“We houden onze Iraanse tradities in ere”
In december 2015 kwam Parvaneh Nazarieh (32) als vluchtelinge naar België. Bijna 5 jaar later is ze perfect geïntegreerd. “Maar vraag me niet of ik me nu meer Belg dan Iranese voel”, zegt ze. “Ik leef hier heel graag, maar ik ben ook trots op mijn roots.”
“Ik groeide op in Gachsaran, een kleine stad in het zuidwesten van Iran. Mijn vader werkte toen voor het nationale oliebedrijf. Ik heb heel veel mooie herinneringen aan mijn jeugd. Dat klinkt wellicht vreemd, want Iran heeft in het Westen een minder goede naam. Maar ik heb daar echt een zorgeloze jeugd beleefd. We woonden in een wijk waar centraal een grote parking was. De mensen kwamen er samen en de kinderen speelden er in alle veiligheid.”
“Na de dood van mijn vader zijn we naar Shiraz verhuisd. We wilden dichter bij de rest van de familie wonen. Enkele jaren later, in december 2015, ben ik van daaruit moeten vluchten. Via een tussenstop in Frankrijk belandde ik in België. Een half jaar eerder had ik me verloofd met Emad. Hij woonde toen al in Kortrijk, als vluchteling. Omdat hij niet langer in Iran welkom was, vond die verloving plaats in Turkije.”
“Ik was niet van plan om eind 2015 uit mijn geboorteland te vluchten. In België zou Emad na onze verloving de nodige papieren in orde brengen. Zo zou ik naar hier kunnen komen en zouden we kunnen trouwen. Maar er zijn toen allerlei gekke zaken gebeurd waardoor ik niet meer in Iran kon blijven. Zo ben ik in Frankrijk en later in België beland. Even leek het erop dat ik als vluchteling naar Frankrijk moest terugkeren. Maar omdat Emad hier al woonde, kon ik toch blijven.”
“Ik herinner me nog heel goed mijn eerste dagen hier. In Iran is het heel normaal dat je iedereen goeiedag zegt. Ik deed dat hier dus ook, in het Engels omdat ik toen geen Nederlands sprak. Maar de meesten bekeken me raar en zeiden niets terug. Ze hielden afstand. Dat veranderde toen ik mensen in het Nederlands kon begroeten. In de eerste les had ik ‘Hallo, hoe gaat het?’ geleerd. Meteen begonnen de buren te babbelen.”
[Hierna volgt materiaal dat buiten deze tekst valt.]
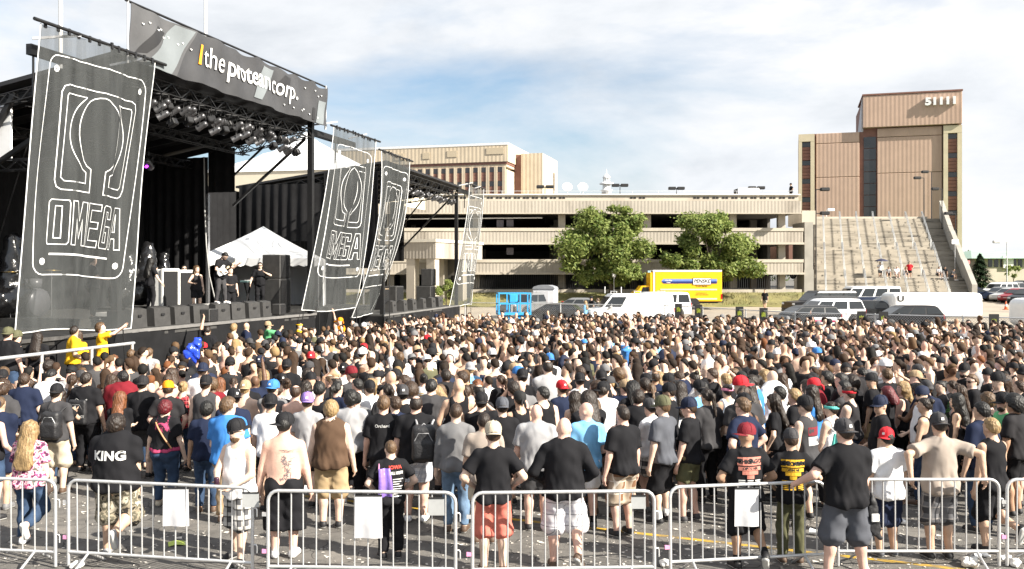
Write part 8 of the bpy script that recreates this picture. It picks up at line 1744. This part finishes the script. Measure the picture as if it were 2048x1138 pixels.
sp(300, 517, 622, 1.70, -30, 'reach', 'slim', 'pale', ('tee', 'black', .82), ('pants', 'black'), 'longwavy', None, 'black', 'black', 'bassist with long dark hair in black, back to the banner', GS)
sp(393, 532, 628, 1.64, -150, 'drink', 'fem', 'pale', ('tank', 'offblack'), ('shorts', 'black'), 'long', None, 'light', 'black', 'person in shorts standing between cabinet and curtain on stage', GS)
sp(368, 531, 625, 1.74, -150, 'stand', 'norm', 'pale', ('tee', 'white'), ('pants', 'black'), 'short+shades', None, 'black', 'black', 'person in sunglasses behind the guitar cabinet', GS)
sp(460, 535, 632, 1.74, -140, 'drink', 'norm', 'pale', ('tee', 'black'), ('pants', 'black'), 'short', None, 'dark', 'black', 'crew member in black right behind the guitarist', GS)
sp(520, 525, 615, 1.78, -165, 'reach', 'norm', 'pale', ('tee', 'black'), ('pants', 'black'), 'short+shades', None, 'dark', 'black', 'crew member in black and sunglasses beside the keyboard', GS)
sp(549, 527, 612, 1.78, -130, 'cross', 'norm', 'tan', ('tee', 'black'), ('pants', 'black'), 'cap_f+beard', 'black', 'dark', 'black', 'bearded crew member leaning by the speaker stack', GS)
sp(185, 512, 640, 1.8, -60, 'drink', 'norm', 'pale', ('tee', 'charcoal'), ('pants', 'black'), 'short', None, 'dark', 'black', 'singer seen through the nearest emblem banner', GS)
GT = 'people resting on the grand stairs'
def on_stairs(u, t, pose, yaw, H, build, skin, top, bot, gear, gcol, hcol, label):
    D = SB.y+RUN*t-.3; z = SB.z+stair_z(t)-.02; person('person', (lx(u, D), D, z), R(yaw), H, pose, build, skin, top, bot, gear, gcol, hcol, 'white', label, 'person', GT)
    return lx(u, D), D, z
ux, uy, uz = on_stairs(1760, .25, 'umbrella', 180, 1.72, 'norm', 'tan', ('tee', 'white'), ('shorts', 'charcoal'), 'short', None, 'dark', 'person standing under the dark umbrella on the stairs')
um = empty('umbrella', (ux+.05, uy-.25, uz+1.25), .0, 'open dark umbrella held on the stairs', 'umbrella'); m = MB(); m.lathe([(.72, .55), (.6, .66), (.35, .77), (.02, .84)], (0, 0, 0), 10, 0, smooth=False); m.build('canopy', mat('umbrella_navy', (.03, .03, .06), .6), um); MB().tube([(0, 0, 0), (0, 0, .9)], .012, 5).build('shaft', M_chrome, um)
on_stairs(1776, .24, 'sit', 170, 1.7, 'norm', 'tan', ('tee', 'lgrey'), ('shorts', 'black'), 'short', None, 'dark', 'person in dark shorts sitting beside the umbrella'); on_stairs(1792, .24, 'sit', 180, 1.74, 'big', 'pink', ('tee', 'white'), ('shorts', 'white'), 'balding', None, 'grey', 'person all in white sitting on the stairs'); on_stairs(1810, .245, 'sit', 190, 1.66, 'fem', 'pale', ('tank', 'black'), ('shorts', 'denim'), 'long', None, 'blonde', 'blonde person in black top sitting on the stairs'); on_stairs(1819, .245, 'hips', 160, 1.74, 'big', 'tan', ('tee', 'red'), ('shorts', 'black'), 'short', None, 'black', 'person in red shirt standing on the stairs')
on_stairs(1875, .22, 'sit', 200, 1.7, 'norm', 'pale', ('tee', 'lgrey'), ('shorts', 'charcoal'), 'short', None, 'light', 'fair haired person sitting in the shade by the stair wall'); on_stairs(1889, .22, 'sit', 170, 1.74, 'norm', 'tan', ('tee', 'black'), ('shorts', 'black'), 'short', None, 'black', 'person in black sitting in the shade by the stair wall'); on_stairs(1904, .20, 'sit', 210, 1.68, 'norm', 'tan', ('tee', 'charcoal'), ('shorts', 'denim'), 'short', None, 'dark', 'person sitting in shade nearest the stair side wall')
GB = 'people beyond the fence'
D = 79.0; person('person', (lx(1530, D), D, gz(D)), R(150), 1.78, 'walk', 'norm', 'tan', ('tee', 'black'), ('shorts', 'camo'), 'short', None, 'light', 'black', 'person in black walking along the grass bank', 'person', GB)
person('person', (lx(1582, 93), 93.0, 10.9), R(100), 1.75, 'elbows', 'norm', 'tan', ('tee', 'black'), ('pants', 'black'), 'cap_f', 'black', 'dark', 'black', 'person in black standing on the garage roof corner', 'person', GB)
person('person', (lx(1171, 60), 60, gz(60)), R(60), 1.66, 'cross', 'fem', 'pale', ('tee', 'sky'), ('pants', 'denim'), 'long', None, 'blonde', 'black', 'blonde person in turquoise top by the white cargo van', 'person', GB); person('person', (lx(1183, 64), 64, gz(64)), R(120), 1.78, 'stand', 'norm', 'tan', ('tee', 'black'), ('pants', 'black'), 'cap_f', 'black', 'dark', 'black', 'person in black cap behind the turquoise top', 'person', GB); person('person', (lx(1196, 63), 63, gz(63)), R(90), 1.7, 'drink', 'norm', 'pale', ('tee', 'charcoal'), ('pants', 'denim'), 'messy', None, 'light', 'black', 'sandy haired person by the bonnet of the white van', 'person', GB)
# blue cloth raised near the stage
o = empty('blue_cloth', at(385, 692, 19.2), .3, 'shiny blue cloth held up in front of the stage', 'cloth'); f = Field((-.3, -.3, -.4), (.3, .3, .35), .03); f.cap((.1, 0, .12), (-.1, 0, -.16), .07, .1, .05, .6); f.cap((.1, 0, .1), (.05, 0, -.25), .07, .08, .04, .6); f.wob(.025, 1.2, .5); V, Q = f.nets(); inst('cloth', np_mesh('cloth', V, Q, [mat('blue_satin', (.02, .06, .5), .25, 0, .3, 6, .7, 12)]), o)
# phone of the filming person
o = MB().bbox((0, 0, 0), (.16, .04, .09), .012).build('camera', M_black); D = (CAMH-1.8)*F/(645-HZ); o.location = (lx(254, D), D+.1, lz(641, D)); tag(o, 'small camera held up by the person in yellow', 'camera')
# ------------------------------------------------------------------ litter
r = random.Random(31); V = []; Q = []
for i in range(4200):
    y = r.uniform(9.2, 16.5) if r.random() < .8 else r.uniform(9.2, 13); x = r.uniform(-.6*y, .6*y)
    if x < 0 and r.random() < .45: continue
    a = r.uniform(0, 6.28); s_ = r.uniform(.006, .022)*(2.2 if r.random() < .06 else 1); b_ = s_*r.uniform(.4, 1); z = .006; dx, dy = math.cos(a), math.sin(a); o = len(V)
    V += [(x-dx*s_+dy*b_, y-dy*s_-dx*b_, z), (x+dx*s_+dy*b_, y+dy*s_-dx*b_, z+r.uniform(0, .008)), (x+dx*s_-dy*b_, y+dy*s_+dx*b_, z), (x-dx*s_-dy*b_, y-dy*s_+dx*b_, z+r.uniform(0, .01))]; Q.append((o, o+1, o+2, o+3))
tag(inst('litter', np_mesh('litter', np.array(V), np.array(Q), [mat('paper_scraps', (.62, .58, .52), .8, 0, .3, 3)], False)), 'scraps of paper and butts strewn over the asphalt', 'litter', kind='stuff')
def cup(u, v, label, lying=True):
    D = CAMH*F/(v-HZ); m = MB(); m.lathe([(.03, 0), (.045, .11), (.047, .112), (.043, .11), (.028, .004), (.001, .003)], (0, 0, 0), 14); o = m.build('plastic_cup', mat('clear_plastic', (.75, .77, .78), .15, 0, .05, 9)); o.location = (lx(u, D), D, .047 if lying else .004); o.rotation_euler = (R(88) if lying else 0, 0, r.uniform(0, 6)); tag(o, label, 'cup')
cup(1636, 1072, 'clear plastic cup lying beside the slate shorts'); cup(1814, 1052, 'clear plastic cup lying behind the white T-shirt'); cup(1960, 1118, 'plastic cup lying near the last barrier foot'); cup(1935, 1126, 'crushed cup beside the water bottle')
def bottle(u, v, rz, label):
    D = CAMH*F/(v-HZ); m = MB(); m.lathe([(.001, 0), (.031, .002), (.033, .02), (.033, .15), (.014, .19), (.014, .205), (.001, .206)], (0, 0, 0), 12); m.build; o = m.build('water_bottle', mat('clear_plastic')); o.location = (lx(u, D), D, .035); o.rotation_euler = (R(90), 0, rz); tag(o, label, 'bottle')
bottle(1950, 1110, .6, 'empty water bottle lying by the barrier foot'); bottle(2000, 1122, 2.0, 'empty water bottle beyond the last barrier gap')
o = grid_mesh('flyer', lambda a, b: Vector(((a-.5)*.3, (b-.5)*.22, .012+.015*math.sin(a*5))), 6, 3, mat('lime_paper', (.5, .6, .12), .7)); D = CAMH*F/(1088-HZ); o = inst('flyer', o, None, (lx(360, D), D, 0), (0, 0, .4)); tag(o, 'lime green flyer lying on the asphalt behind the rail', 'flyer')
def crushed(u, v, s_, label):
    D = CAMH*F/(v-HZ); f = Field((-.2, -.2, -.02), (.2, .2, .2), .02); f.ell((0, 0, .05), (.11, .08, .05), 0); f.wob(.02, 1.6, u); f.D = np.maximum(f.D, .004-f.z[None, None, :]); Vv, Qq = f.nets(); o = inst('paper_bag', np_mesh('paper_bag', Vv, Qq, [mat('crumpled_paper', (.7, .68, .64), .8, 0, .08, 10)], False), None, (lx(u, D), D, 0), (0, 0, u), (s_,)*3); tag(o, label, 'litter')
crushed(155, 1136, .9, 'crumpled white paper by the second barrier foot'); crushed(1937, 1134, 1.1, 'crumpled paper bag by the fifth barrier foot'); crushed(1330, 1132, .8, 'crumpled paper under the barrier gap'); crushed(2028, 1132, 1.0, 'crumpled paper at the right photo corner')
“Ik heb heel intensief Nederlands geleerd. In 1,5 jaar tijd ging ik van niveau 1 naar niveau 10. Het was niet altijd even gemakkelijk, maar ik wou het niet anders. Ik woonde in België en wou hier ook blijven. Ik moest me dus integreren. De eerste stap daarin is de taal van het land leren. Bovendien wou ik Nederlands leren om zo te kunnen praten met de mensen uit mijn omgeving.”
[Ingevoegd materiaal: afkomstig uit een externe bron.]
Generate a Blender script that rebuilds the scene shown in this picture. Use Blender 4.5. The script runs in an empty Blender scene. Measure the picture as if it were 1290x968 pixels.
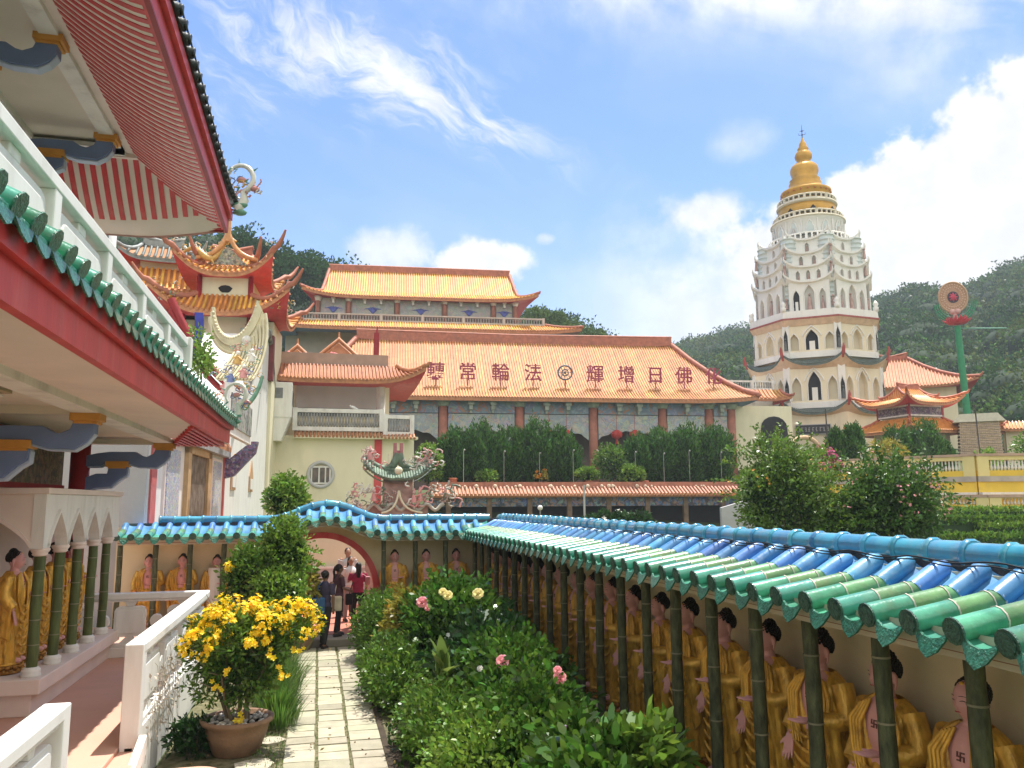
import bpy, math, random
import numpy as np
from mathutils import Vector, Matrix
R = math.radians
PI = math.pi
rnd = random.Random(11)
nrng = np.random.default_rng(5)
S = bpy.context.scene
COL = S.collection
I4 = Matrix.Identity(4)

def T(x, y, z=0.0, rz=0.0):
    return Matrix.Translation((x, y, z)) @ Matrix.Rotation(R(rz), 4, 'Z')

def tag(o, label=None, cat=None, group=None, kind=None):
    if label: o['label'] = label
    if cat: o['category'] = cat
    if group: o['group'] = group
    if kind: o['kind'] = kind
    return o

def thing(name, label, cat, loc=(0, 0, 0), rz=0.0, group=None):
    o = bpy.data.objects.new(name, None)
    o.empty_display_size = .2
    COL.objects.link(o)
    o.location = loc
    o.rotation_euler = (0, 0, R(rz))
    return tag(o, label, cat, group)

def mw(o):
    m = o.matrix_basis.copy()
    return mw(o.parent) @ m if o.parent else m

def copy_tree(o, parent=None):
    c = o.copy()
    COL.objects.link(c)
    c.parent = parent
    for ch in list(o.children):
        copy_tree(ch, c)
    return c

class MB:
    """collects geometry, then becomes one mesh object"""
    def __init__(s, M=None):
        s.v = []; s.f = []; s.mi = []; s.sm = []; s.M = M
    def add(s, vs, fs, mi=0, smooth=False):
        off = len(s.v)
        if s.M is not None:
            vs = [s.M @ Vector(p) for p in vs]
        s.v.extend((p[0], p[1], p[2]) for p in vs)
        s.f.extend(tuple(i + off for i in f) for f in fs)
        s.mi.extend([mi] * len(fs)); s.sm.extend([smooth] * len(fs))
    def box(s, x0, x1, y0, y1, z0, z1, mi=0):
        s.add([(x0,y0,z0),(x1,y0,z0),(x1,y1,z0),(x0,y1,z0),(x0,y0,z1),(x1,y0,z1),(x1,y1,z1),(x0,y1,z1)],
              [(0,3,2,1),(4,5,6,7),(0,1,5,4),(1,2,6,5),(2,3,7,6),(3,0,4,7)], mi)
    def cbox(s, c, d, rz=0, mi=0, rx=0, ry=0):
        m = Matrix.Translation(c) @ Matrix.Rotation(rz,4,'Z') @ Matrix.Rotation(ry,4,'Y') @ Matrix.Rotation(rx,4,'X')
        h = [k/2 for k in d]
        vs = [m @ Vector((a*h[0],b*h[1],e*h[2])) for e in (-1,1) for a,b in ((-1,-1),(1,-1),(1,1),(-1,1))]
        s.add(vs, [(0,3,2,1),(4,5,6,7),(0,1,5,4),(1,2,6,5),(2,3,7,6),(3,0,4,7)], mi)
    def prism(s, poly, fn, d0, d1, mi=0):
        """outline poly [(u,v)] extruded from d0 to d1, fn(u,v,d)->xyz"""
        n = len(poly)
        vs = [fn(u, v, d0) for u, v in poly] + [fn(u, v, d1) for u, v in poly]
        fs = [tuple(range(n-1, -1, -1)), tuple(range(n, 2*n))]
        fs += [(i, (i+1) % n, n+(i+1) % n, n+i) for i in range(n)]
        s.add(vs, fs, mi)
    def tube(s, path, r, n=8, cap=True, mi=0, smooth=True, up=(0,0,1), flat=1.0):
        path = [Vector(p) for p in path]
        k = len(path)
        rs = r if isinstance(r, (list, tuple)) else [r]*k
        vs = []; up = Vector(up); prevx = None
        for i, p in enumerate(path):
            t = (path[min(i+1,k-1)] - path[max(i-1,0)])
            if t.length < 1e-9: t = Vector((0,0,1))
            t.normalize()
            if prevx is None:
                x = up.cross(t)
                if x.length < 1e-3: x = Vector((1,0,0)).cross(t)
                if x.length < 1e-3: x = Vector((0,1,0)).cross(t)
            else:
                x = prevx - t*prevx.dot(t)
            x.normalize(); prevx = x
            y = t.cross(x)
            for j in range(n):
                a = 2*PI*j/n
                vs.append(p + x*(rs[i]*math.cos(a)) + y*(rs[i]*flat*math.sin(a)))
        fs = []
        for i in range(k-1):
            for j in range(n):
                a = i*n+j; b = i*n+(j+1)%n
                fs.append((a, b, b+n, a+n))
        s.add(vs, fs, mi, smooth)
        if cap:
            s.add(vs[:n], [tuple(range(n-1,-1,-1))], mi); s.add(vs[-n:], [tuple(range(n))], mi)
    def lathe(s, prof, n=16, o=(0,0,0), mi=0, smooth=True, sx=1, sy=1, a0=0.0):
        vs = []
        for r, z in prof:
            for j in range(n):
                a = a0 + 2*PI*j/n
                vs.append((o[0]+r*sx*math.cos(a), o[1]+r*sy*math.sin(a), o[2]+z))
        fs = []
        for i in range(len(prof)-1):
            for j in range(n):
                a = i*n+j; b = i*n+(j+1)%n
                fs.append((a, b, b+n, a+n))
        fs.append(tuple(range(n-1,-1,-1)))
        fs.append(tuple((len(prof)-1)*n+j for j in range(n)))
        s.add(vs, fs, mi, smooth)
    def ball(s, c, r, nu=10, nv=7, mi=0, smooth=True):
        rx, ry, rz = r if isinstance(r, (tuple, list)) else (r, r, r)
        vs = [(c[0],c[1],c[2]-rz)]
        for i in range(1, nv):
            b = -PI/2 + PI*i/nv
            for j in range(nu):
                a = 2*PI*j/nu
                vs.append((c[0]+rx*math.cos(b)*math.cos(a), c[1]+ry*math.cos(b)*math.sin(a), c[2]+rz*math.sin(b)))
        vs.append((c[0],c[1],c[2]+rz)); L = len(vs)-1
        fs = [(0, 1+(j+1)%nu, 1+j) for j in range(nu)]
        for i in range(nv-2):
            for j in range(nu):
                a = 1+i*nu+j; b = 1+i*nu+(j+1)%nu
                fs.append((a, b, b+nu, a+nu))
        fs += [(1+(nv-2)*nu+j, 1+(nv-2)*nu+(j+1)%nu, L) for j in range(nu)]
        s.add(vs, fs, mi, smooth)
    def grid(s, fn, nu, nv, mi=0, smooth=True, u0=0., u1=1., v0=0., v1=1.):
        vs = [fn(u0+(u1-u0)*i/nu, v0+(v1-v0)*j/nv) for j in range(nv+1) for i in range(nu+1)]
        fs = [(j*(nu+1)+i, j*(nu+1)+i+1, (j+1)*(nu+1)+i+1, (j+1)*(nu+1)+i) for j in range(nv) for i in range(nu)]
        s.add(vs, fs, mi, smooth)
    def build(s, name, mats, parent=None, bevel=0, world=True):
        v = np.array(s.v, dtype=np.float64).reshape(-1, 3)
        if parent is not None and world:
            m = np.array(mw(parent).inverted())
            v = v @ m[:3,:3].T + m[:3,3]
        me = bpy.data.meshes.new(name)
        me.from_pydata(v.tolist(), [], s.f)
        for m in (mats if isinstance(mats, (list, tuple)) else [mats]): me.materials.append(m)
        me.polygons.foreach_set('material_index', np.array(s.mi, dtype=np.int32))
        me.polygons.foreach_set('use_smooth', np.array(s.sm, dtype=bool))
        me.update()
        o = bpy.data.objects.new(name, me)
        COL.objects.link(o)
        o.parent = parent
        if bevel:
            b = o.modifiers.new('bevel', 'BEVEL'); b.width = bevel; b.segments = 2; b.limit_method = 'ANGLE'; b.angle_limit = R(40)
        return o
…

“Na die cursussen Nederlands ging ik aan het werk. Ik heb eerst een tijdje gewerkt in de Leerwinkel. Sinds september 2018 ben ik aan de slag bij FMDO, de federatie van socio-culturele verenigingen van mensen met een migratieachtergrond. FMDO verbindt mensen met een verschillende achtergrond. We bekijken wat de sterke punten van de mensen zijn en leggen daar de nadruk op. Zo proberen we te komen tot een samenleving waarin iedereen overeenkomt en elkaar respecteert.”
“Ik heb mijn droomjob te pakken en ik heb een fantastisch gezin. Alleen jammer dat ik mijn familie moet missen. Mijn broer trok naar de VS, maar de rest van mijn familie woont nog in Iran. Als we elkaar willen zien, moeten zij naar hier komen. Maar dat is niet gemakkelijk. Voor de geboorte van ons dochtertje, bijvoorbeeld, hadden we graag mijn mama bij ons gehad. Maar haar visum werd eerst geweigerd. Uiteindelijk is mijn mama hier geraakt, toen Jana al 5 maanden oud was.”
“Gelukkig hebben we hier veel goede vrienden. Ik denk aan Kristin Keller, Marianne Verkest, Ivy Goutsmit. Ivy is de coördinator van FMDO en dus mijn baas. Maar we komen heel goed overeen, ik kan altijd bij haar terecht. Ook opa Dirk is een hele goede vriend van ons. (lachje) We noemen hem opa sinds Jana werd geboren, ondertussen meer dan 2 jaar geleden.”
“Ook al zijn Emad en ik uit Iran gevlucht, we houden onze tradities in ere. We zijn allebei trots op onze roots. Zo vieren we op de eerste dag van de lente nog altijd Nowruz, het Perzische nieuwjaar. En thuis spreken we Farsi. Maar echt Iranees voel ik me niet meer. Ik kijk naar mezelf als half Iranese, half Belgische.”